In June this year, ED and the Project on Predatory Student Lending at the Legal Services Center at Harvard Law School, which co-represents the plaintiffs, reached a settlement. The settlement stipulates that ED will discharge more than $6 billion owed by approximately 200,000 borrowers who had pending claims against one of 151 institutions, which were mostly for-profit and where the agency determined there was some evidence of misconduct.

Judge William Alsup granted preliminary approval to the settlement and allowed for more time for institutions or other parties to file motions to intervene in August. And in his final decision on Wednesday, Alsup ruled that the Biden administration does have the power to discharge large amounts of federal student loan debt under the settlement. Additionally, Alsup writes that the settlement would help ED clear the backlog of about 443,000 borrower defense claims — which he writes would take ED more than 25 years to get through.

“The borrower-defense program set up by Congress has devolved into an impossible quagmire,” Alsup writes in his decision. “This has been true across all administrations, as detailed above. As of now, approximately 443,000 borrowers have pending borrower-defense applications. That is a staggering number.” 

Alsup’s decision also details that a group of about 64,000 borrowers will get final decisions for their borrower defense claims done through a “streamlined process that provides certain presumptions in favor of the borrower.” Alsup notes that if ED does not issue a decision within a specified time, the borrower will receive full automatic relief like the borrowers in the first group. 

Additionally, Alsup writes that a third group of about 179,000 borrowers who filed new claims between June 22, 2022, and before the final decision on Wednesday will go through a new, streamlined process. If ED doesn’t decide their claim within the next three years, those borrowers will also receive a full discharge of their loans.

Education Secretary Miguel Cardona responded to the final decision, saying the administration is “pleased” with the decision, and will resolve plaintiffs’ claims in a “fair and equitable manner.” In October, ED released highly anticipated final rules on borrower defense to repayment regulations, which aim to create an easier path for borrowers defrauded by their institutions to receive student loan debt relief.

“Since day one, the Biden Harris team has not stopped fighting for borrowers,” Cardona said in a statement. “... Going forward, the Department of Education will continue to strengthen oversight and enforcement for colleges that mislead students and work to uphold the Biden-Harris Administration’s commitment to helping students who have been harmed.”

Eileen Connor, president and director of the Project on Predatory Student Lending, said in a statement that Alsup’s decision is a “life-changing and long-awaited” win for the borrowers. 

“It immediately delivers certainty and relief to borrowers who have been waiting years for a fair resolution of their borrower defense claims,” Connor said in a statement. “Throughout this case, our clients exposed a fundamentally broken borrower defense system and the urgent need for reforms to hold predatory schools accountable. We are proud that this settlement with the Department of Education will help chart a more fair and accountable process for borrowers.” 

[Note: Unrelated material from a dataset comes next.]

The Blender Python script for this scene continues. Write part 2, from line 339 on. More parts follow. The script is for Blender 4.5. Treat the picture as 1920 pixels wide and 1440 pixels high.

However, four institutions filed motions to intervene to oppose the settlement, which includes the American National University, The Chicago School of Professional Psychology, Everglades College, Inc., and Lincoln Educational Services Corporation. Alsup notes that the institutions take issue with their inclusion on the list of 151 institutions where ED determined there was some evidence of misconduct, which Alsup writes they label as a “scarlet letter.”

Jason Altmire, president and CEO of Career Education Colleges and Universities, said his group was “disappointed” by the final approval, but said he expects an appeal to the 9th Circuit. 

“The four intervenor schools made a compelling case that the Sweet settlement represents an unlawful overreach by the Department of Education and unfairly maligns over 150 institutions without any opportunity to respond,” Altmire said in a statement. “We are disappointed that Judge Alsup overlooked these defects and approved the settlement. We expect that the Ninth Circuit on appeal will recognize these fatal flaws and send the parties back to the negotiating table."

 

Publication Date: 11/18/2022


Jeff A | 11/18/2022 9:33:20 AM

Among the majority of institutions ‘on the list’, the vast majority were certainly not eligible for forgiveness o the merits. Shame that to resolve an inability to adjudicate claims, the answer is to just forgive the loans and implicate several colleges that do a good job. And there is no reason to think this won’t continue and spread to all types of colleges.